Dataset content —
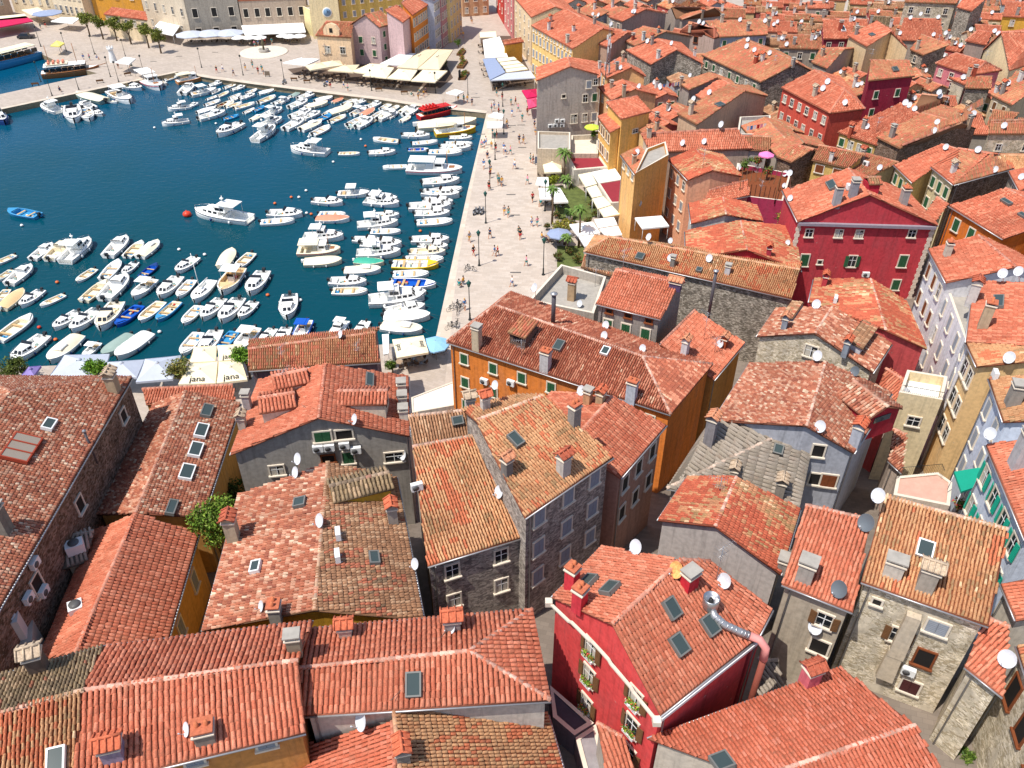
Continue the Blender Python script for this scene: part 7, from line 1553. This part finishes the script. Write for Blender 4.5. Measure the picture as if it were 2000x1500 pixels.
# washing lines on the roof terraces
def washing(px, py, z, n, label):
    c = U(px, py, z); r = thing('washing_line', tuple(c), label, 'washing line', rz=.4); b = MB(); b.tube([(-n * .35, 0, 1.6), (n * .35, 0, 1.6)], .012, CABLE, 4); b.obj('line', r) if False else raw('line', b.mesh('line'), r)
    for i in range(n):
        b = MB(); x = (i - n / 2 + .5) * .68; b.box((x, 0, 1.25), (.5, .03, .68), pcol(['f4f2ee', '4f86c2', 'f4f2ee', 'b5202c', 'e79ab0'][i % 5])); raw('garment', b.mesh('garment'), r)
washing(1475, 262, 11.2, 6, 'washing on the white framed rooftop terrace')
washing(1310, 178, 9.5, 8, 'colourful washing strung behind the apricot houses')
# ------------------------------------------------------------------ chimneys, skylights, dishes and the like, spot by spot
for a in [(80, 1310, .85, .85, 1.5, 't', '6d5f55', 'B1a'), (225, 1475, 1.0, .9, 1.0, 't', '9a8aa0', 'B1b'), (403, 1440, 1.0, .9, .8, 'p', '8f8378', 'B1b'), (577, 1270, .75, .6, 1.2, 'f', '8d8370', None), (676, 1240, .75, .7, .8, 't', 'b9a69a', None), (884, 1228, .95, .8, 1.0, 't', '9a9490', None),
    (945, 1392, .8, .7, 1.2, 'f', 'a3a09a', None), (788, 1480, .8, .7, .9, 't', '8a837c', None), (225, 765, .85, .75, 1.6, 't', 'b7a184', 'L1'), (10, 1040, .9, .9, 2.2, 'f', '8a8378', 'L1'),
    (458, 1055, .8, .8, 2.0, 't', 'b3a68e', 'M2'), (768, 1020, .7, .7, 1.5, 't', 'a59b8f', 'M2'), (540, 1205, .8, .7, 1.0, 'p', '9a958c', 'M2'), (486, 800, .6, .6, 1.6, 'f', 'a8a4a4', 'M1'), (476, 838, .6, .6, 1.2, 't', 'b0a89c', 'M1'),
    (785, 765, .7, .7, .9, 'f', 'e2dccb', 'M1'), (787, 790, .7, .7, .9, 'f', 'e2dccb', 'M1'), (789, 818, .7, .7, 1.0, 'f', 'e2dccb', 'M1'),
    (990, 925, .6, .6, 1.2, 't', '7f7975', 'C1b'), (1100, 925, .8, .7, 1.5, 't', 'bfb8b0', 'C1b'), (1121, 828, .75, .65, 1.6, 'p', '938c86', None), (1172, 788, .6, .6, 1.0, 't', 'b59c7c', None), (1147, 790, .6, .6, 1.3, 'f', 'c79a74', None), (918, 800, .7, .7, 1.1, 't', 'b8b2ac', 'C1c'), (948, 800, .6, .6, 1.1, 't', 'c4bdb4', None),
    (932, 680, .8, .75, 2.4, 'f', 'c9b79c', 'C3'), (1065, 722, .9, .8, 2.0, 'p', 'c9c4c4', 'C3'), (1232, 782, .9, .7, 2.0, 'p', 'c6ccd8', 'C3'), (1336, 695, .7, .6, 1.7, 't', 'd4d2d4', 'C6'), (1413, 678, .65, .6, 1.0, 't', 'a5502f', 'C6'), (1116, 585, .8, .8, 2.2, 't', 'b79a78', 'C5'), (1319, 560, 1.2, .8, .5, 't', '5a4a6a', 'C4'),
    (1313, 520, .5, .5, 1.1, 'f', '8a857f', 'C7'), (1420, 535, .6, .5, 1.0, 'f', 'c9c9cc', 'C7'),
    (1385, 862, .85, .8, 2.4, 't', '8f8a8c', None), (1432, 930, .7, .6, .7, 't', 'b5aa9a', None), (1520, 970, .8, .7, 1.6, 't', '938a80', 'C13'), (1668, 868, .9, .8, 1.9, 't', 'b4b8c2', 'C12'),
    (1530, 1110, .8, .8, .8, 'f', '9a928a', 'C14'), (1570, 1130, 1.0, .9, 1.5, 'f', 'a8a198', 'C15'), (1742, 1120, 1.1, .8, 1.1, 'f', 'c9c1b4', 'C16'), (1805, 1145, 1.0, .9, 1.6, 't', 'a59c90', 'C16'), (1578, 1335, .9, .8, 1.4, 't', 'd7707a', 'C17'),
    (1985, 910, 1.1, .9, 2.8, 'f', 'b9b4b4', 'C21'), (1975, 790, .9, .9, 1.8, 'f', '9a938a', 'W4'), (1918, 640, .8, .8, 2.4, 'p', 'b9a488', 'W2'), (1895, 590, .8, .8, 2.0, 't', 'cfc9c4', 'W2'), (1848, 500, .6, .6, 1.4, 'p', 'c9bfae', 'W1'),
    (1632, 400, .9, .8, 2.2, 'p', 'a5a2a4', 'X1'), (1664, 385, .9, .8, 2.0, 'f', '98949a', 'X1'), (1762, 400, .9, .8, 2.0, 'p', 'a5a09c', 'X1'), (1530, 645, .5, .5, 1.3, 't', '8f959f', 'C11'), (1650, 690, .6, .5, 1.2, 't', '8f959f', 'C11'), (1608, 560, .5, .5, 1.2, 't', 'b9434a', 'C11b'), (1500, 500, .5, .5, 1.0, 't', 'b03a48', 'C10b')]:
    chimney(a[0], a[1], a[2], a[3], a[4], a[5], a[6], a[7])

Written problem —
Reproduce every line above as written, skipping pictures.

Output of the task —
Continue the Blender Python script for this scene: part 7, from line 1553. This part finishes the script. Write for Blender 4.5. Measure the picture as if it were 2000x1500 pixels.
# washing lines on the roof terraces
def washing(px, py, z, n, label):
    c = U(px, py, z); r = thing('washing_line', tuple(c), label, 'washing line', rz=.4); b = MB(); b.tube([(-n * .35, 0, 1.6), (n * .35, 0, 1.6)], .012, CABLE, 4); b.obj('line', r) if False else raw('line', b.mesh('line'), r)
    for i in range(n):
        b = MB(); x = (i - n / 2 + .5) * .68; b.box((x, 0, 1.25), (.5, .03, .68), pcol(['f4f2ee', '4f86c2', 'f4f2ee', 'b5202c', 'e79ab0'][i % 5])); raw('garment', b.mesh('garment'), r)
washing(1475, 262, 11.2, 6, 'washing on the white framed rooftop terrace')
washing(1310, 178, 9.5, 8, 'colourful washing strung behind the apricot houses')
# ------------------------------------------------------------------ chimneys, skylights, dishes and the like, spot by spot
for a in [(80, 1310, .85, .85, 1.5, 't', '6d5f55', 'B1a'), (225, 1475, 1.0, .9, 1.0, 't', '9a8aa0', 'B1b'), (403, 1440, 1.0, .9, .8, 'p', '8f8378', 'B1b'), (577, 1270, .75, .6, 1.2, 'f', '8d8370', None), (676, 1240, .75, .7, .8, 't', 'b9a69a', None), (884, 1228, .95, .8, 1.0, 't', '9a9490', None),
    (945, 1392, .8, .7, 1.2, 'f', 'a3a09a', None), (788, 1480, .8, .7, .9, 't', '8a837c', None), (225, 765, .85, .75, 1.6, 't', 'b7a184', 'L1'), (10, 1040, .9, .9, 2.2, 'f', '8a8378', 'L1'),
    (458, 1055, .8, .8, 2.0, 't', 'b3a68e', 'M2'), (768, 1020, .7, .7, 1.5, 't', 'a59b8f', 'M2'), (540, 1205, .8, .7, 1.0, 'p', '9a958c', 'M2'), (486, 800, .6, .6, 1.6, 'f', 'a8a4a4', 'M1'), (476, 838, .6, .6, 1.2, 't', 'b0a89c', 'M1'),
    (785, 765, .7, .7, .9, 'f', 'e2dccb', 'M1'), (787, 790, .7, .7, .9, 'f', 'e2dccb', 'M1'), (789, 818, .7, .7, 1.0, 'f', 'e2dccb', 'M1'),
    (990, 925, .6, .6, 1.2, 't', '7f7975', 'C1b'), (1100, 925, .8, .7, 1.5, 't', 'bfb8b0', 'C1b'), (1121, 828, .75, .65, 1.6, 'p', '938c86', None), (1172, 788, .6, .6, 1.0, 't', 'b59c7c', None), (1147, 790, .6, .6, 1.3, 'f', 'c79a74', None), (918, 800, .7, .7, 1.1, 't', 'b8b2ac', 'C1c'), (948, 800, .6, .6, 1.1, 't', 'c4bdb4', None),
    (932, 680, .8, .75, 2.4, 'f', 'c9b79c', 'C3'), (1065, 722, .9, .8, 2.0, 'p', 'c9c4c4', 'C3'), (1232, 782, .9, .7, 2.0, 'p', 'c6ccd8', 'C3'), (1336, 695, .7, .6, 1.7, 't', 'd4d2d4', 'C6'), (1413, 678, .65, .6, 1.0, 't', 'a5502f', 'C6'), (1116, 585, .8, .8, 2.2, 't', 'b79a78', 'C5'), (1319, 560, 1.2, .8, .5, 't', '5a4a6a', 'C4'),
    (1313, 520, .5, .5, 1.1, 'f', '8a857f', 'C7'), (1420, 535, .6, .5, 1.0, 'f', 'c9c9cc', 'C7'),
    (1385, 862, .85, .8, 2.4, 't', '8f8a8c', None), (1432, 930, .7, .6, .7, 't', 'b5aa9a', None), (1520, 970, .8, .7, 1.6, 't', '938a80', 'C13'), (1668, 868, .9, .8, 1.9, 't', 'b4b8c2', 'C12'),
    (1530, 1110, .8, .8, .8, 'f', '9a928a', 'C14'), (1570, 1130, 1.0, .9, 1.5, 'f', 'a8a198', 'C15'), (1742, 1120, 1.1, .8, 1.1, 'f', 'c9c1b4', 'C16'), (1805, 1145, 1.0, .9, 1.6, 't', 'a59c90', 'C16'), (1578, 1335, .9, .8, 1.4, 't', 'd7707a', 'C17'),
    (1985, 910, 1.1, .9, 2.8, 'f', 'b9b4b4', 'C21'), (1975, 790, .9, .9, 1.8, 'f', '9a938a', 'W4'), (1918, 640, .8, .8, 2.4, 'p', 'b9a488', 'W2'), (1895, 590, .8, .8, 2.0, 't', 'cfc9c4', 'W2'), (1848, 500, .6, .6, 1.4, 'p', 'c9bfae', 'W1'),
    (1632, 400, .9, .8, 2.2, 'p', 'a5a2a4', 'X1'), (1664, 385, .9, .8, 2.0, 'f', '98949a', 'X1'), (1762, 400, .9, .8, 2.0, 'p', 'a5a09c', 'X1'), (1530, 645, .5, .5, 1.3, 't', '8f959f', 'C11'), (1650, 690, .6, .5, 1.2, 't', '8f959f', 'C11'), (1608, 560, .5, .5, 1.2, 't', 'b9434a', 'C11b'), (1500, 500, .5, .5, 1.0, 't', 'b03a48', 'C10b')]:
    chimney(a[0], a[1], a[2], a[3], a[4], a[5], a[6], a[7])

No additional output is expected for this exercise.